All of this week’s readings demonstrated the apparent need for authority control as part of cataloguing best practices. The work of creating and maintaining authority files using controlled vocabularies or a thesaurus, as far as Gorman is concerned, is imperative for achieving 100% precision and 100% recall in information retrieval within large databases. However, not everyone is interested in achieving perfection and so the Dublin Core metadata terms, which offer the less than satisfactory results that Gorman describes when using free text to search the Web is sufficient.
It was also apparent that each type of community, be it a library, archive or museum, has its own unique cataloguing requirements for bibliographic records to satisfy their unique user needs. Salo’s piece on the quality of metadata harvesting tools in institutional repositories brought into focus the difficulty that uncontrolled names can produce in collocation of scholarly articles for a chosen author. Salo lays the blame at two very different door-steps. One of the problems is the lack of standardization in institutional repository metadata that does not use authority control mechanisms and the other is software design that does not help facilitate the resolution of authority problems.

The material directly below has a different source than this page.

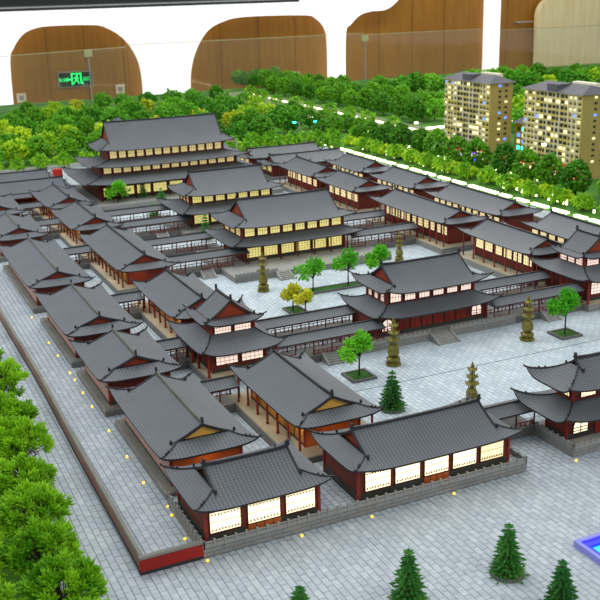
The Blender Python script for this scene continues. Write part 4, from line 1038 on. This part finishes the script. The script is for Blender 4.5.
# pale board on the right
O3 = smooth_loop([(103.2, 3), (103.1, 7.0), (103.7, 8.6), (104.9, 9.5), (107, 9.8)])
o = plate('pale_board', [(103.3, -6.9)] + O3 + [(118, 9.9), (130, 9.9), (130, -6.9)], [], 117.6, 118.6, M['pale']); tag(o, 'pale maple-veneered board with rounded corner at the top right', 'board')
t = thing('door_lever', 'brushed steel lever handle on the brown wood left of the pale board', 'handle', (99.9, 119.6, 5.95))
b = MB(); b.rod((0, 0, 0), (0, -.7, 0), .22, .18, 10); put('rosette', b, M['steel'], t); b = MB(); b.rod((-.2, -.7, 0), (3.6, -.7, .05), .17, .14, 8); put('lever', b, M['steel'], t)
o = MB(); o.cyl(0, 0, -1.3, 1.3, .5, .5, 12); o.cyl(0, 0, -1.7, -1.3, .25, .5, 12); o.cyl(0, 0, 1.3, 1.7, .5, .25, 12); tag(put('black_pull', o, M['black'], None, (117.5, 117.1, 4.4)), 'black rounded pull on the pale board at the right edge', 'handle')
for x, z, lb in ((18.4, -.85, 'small ivory wall plate at the left of the first arch'), (32.1, -.55, 'small ivory wall plate at the right of the first arch'), (59.4, -.35, 'small ivory wall plate in the second arch')):
    t = thing('wall_plate', lb, 'wall plate', (x, 119.55, z)); b = MB(); b.box(-.62, .62, -.12, 0, -.62, .62); put('plate', b, M['switch'], t)
    b = MB(); b.box(-.3, .3, -.16, -.12, -.3, .3); put('socket', b, M['stone_plain'], t)
# exit sign
t = thing('exit_sign', 'green and black exit sign with running figure, arrow and Chinese characters', 'sign', (25.9, 119.5, 1.2)); t.scale = (1.08,) * 3
b = MB(); b.box(-2.25, 2.25, -.2, .05, -1.0, 1.0); put('sign_frame', b, M['sign_frame'], t); b = MB(); b.box(-2.08, 2.08, -.24, -.2, -.84, .84); put('sign_face', b, M['sign_dark'], t)
b = MB(); b.box(-.55, -.38, -.28, -.24, -.7, .75); b.box(-.55, .75, -.28, -.24, .6, .75); b.box(.58, .78, -.28, -.24, -.6, .75); b.box(.78, .95, -.28, -.24, -.65, -.35)
b.prism([(-1.25, 0), (-.95, .3), (-.95, .09), (-.5, .09), (-.5, -.09), (-.95, -.09), (-.95, -.3)], -.28, -.24); put('arrow_and_doorway', b, M['sign_green'], t)
b = MB(); b.cyl(.2, -.26, .0, .0, .0); b = MB()
n = 10; b.prism([(.18 + .14 * math.cos(6.28 * i / n), .42 + .14 * math.sin(6.28 * i / n)) for i in range(n)], -.28, -.24)
for p, q, w_ in (((.15, .3), (.08, -.1), .11), ((.12, .2), (-.25, .1), .06), ((.14, .2), (.42, .05), .06), ((.08, -.1), (-.15, -.35), .08), ((-.15, -.35), (-.35, -.6), .07), ((.08, -.1), (.32, -.3), .08), ((.32, -.3), (.38, -.62), .07)):
    d = Vector((q[0] - p[0], q[1] - p[1])).normalized(); nn = Vector((-d.y, d.x)) * w_
    b.prism([(p[0] + nn.x, p[1] + nn.y), (p[0] - nn.x, p[1] - nn.y), (q[0] - nn.x, q[1] - nn.y), (q[0] + nn.x, q[1] + nn.y)], -.28, -.24)
put('running_figure', b, M['sign_green'], t)
for txt, x in (('安全', -1.62), ('出口', 1.45)):
    cu = bpy.data.curves.new('lettering', 'FONT'); cu.body = txt; cu.size = .52; cu.align_x = 'CENTER'; cu.extrude = .02; cu.offset = .008
    to = bpy.data.objects.new('tmp', cu); COL.objects.link(to); bpy.context.view_layer.update()
    me = bpy.data.meshes.new_from_object(to.evaluated_get(bpy.context.evaluated_depsgraph_get())); bpy.data.objects.remove(to)
    me.transform(Matrix.Rotation(PI / 2, 4, 'X')); me.name = 'lettering'; me.materials.clear(); me.materials.append(M['sign_green'])
    link('lettering', me, t, (x, -.26, -.2))
# glass barrier round the board
def pane(label, p, q, z1=6.0):
    p = Vector((*p, 0)); q = Vector((*q, 0)); L = (q - p).length; ang = math.atan2(q.y - p.y, q.x - p.x)
    t = thing('glass_barrier', label, 'glass barrier', (p.x, p.y, 0), ang); boxpart('glass', 0, L, -.04, .04, -.055, z1, M['glass'], t)
    boxpart('polished_edge', 0, L, -.05, .05, z1, z1 + .07, M['clip'], t); return t
pane('clear glass barrier pane before the first arch', (11, 96.4), (29.0, 103.5), 5.95)
pane('clear glass barrier pane before the second arch', (29.2, 103.6), (62.5, 103.6), 6.2)
pane('clear glass barrier pane left of the brown door', (62.7, 103.6), (84, 103.6), 6.0)
pane('clear glass barrier pane before the pale board', (84.2, 103.6), (111.5, 103.0), 5.7)
for x, y, lb in ((23.7, 101.2, 'slim joint post of the glass before the exit sign'), (62.6, 103.4, 'slim joint post of the glass left of the brown door')):
    t = thing('glass_post', lb, 'post', (x, y, 0)); b = MB(); b.box(-.06, .06, -.1, .1, -.055, 5.9); put('joint_strip', b, M['stone_plain'], t); b = MB(); b.box(-.45, .45, -.14, .14, 5.2, 5.95); put('clip', b, M['clip'], t)

# warm lamps under the eaves of the left colonnade halls
def bulb(x, y, z, e, col, r=.004):
    d = bpy.data.lights.new('eave_lamp', 'POINT'); d.energy = e; d.color = col; d.shadow_soft_size = r; o = bpy.data.objects.new('eave_lamp', d); COL.objects.link(o); o.location = (x, y, z)
for lb, y0, y1, ze, zr, am in ML:
    n = 3
    for i in range(n): bulb(5.62, y0 + (y1 - y0) * (i + .5) / n, .85, .03, (1, .74, .36))
bulb(6.6, 3.0, .9, .035, (1, .55, .2)); bulb(2.85, 2.95, .95, .04, (1, .6, .22)); bulb(6.3, 21.1, .8, .05, (1, .45, .1))
for x, y in ((12.6, 22.0), (14.4, 22.0), (16.2, 22.0)): bulb(x, y, 1.0, .03, (1, .85, .4))

# ------------------------------------------------------------------ to real size: modelling units are decimetres
done = set()
for me in bpy.data.meshes:
    me.transform(Matrix.Scale(S, 4)); me.update()
for o in COL.objects:
    if o.type == 'CAMERA' or o.name.startswith('ceiling_panel_light'): continue
    o.location = o.location * S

I could not find the reading listed in the syllabus, Lanzi, E. (1998). Standards: What role do they play? What, why and how of vocabularies. In Introduction to Vocabularies: Enhancing Access to Cultural Heritage Information, ed. E. Lanzi. Los Angeles, CA: Getty Information Institute, pp. 8-27, but I did find another piece on controlled vocabularies from the Getty Information Institute that made a strong argument for the use of community oriented vocabulary in conjunction with authority files for better retrieval. Tillett mentioned one of the Getty’s thesauri, Union List of Artists Names that the museum uses to control the name variations of an entity. Increasing precision and recall for a non-expert searcher at the Getty is handled by a software interface that uses the controlled lists to suggest terms for the individual to use. The same sort of program is used in a Google search.
Authority control is only part of the solution. Software programing that increases interoperability is another part. Together they will decrease the reality of the quip “Garbage In-Garbage Out”.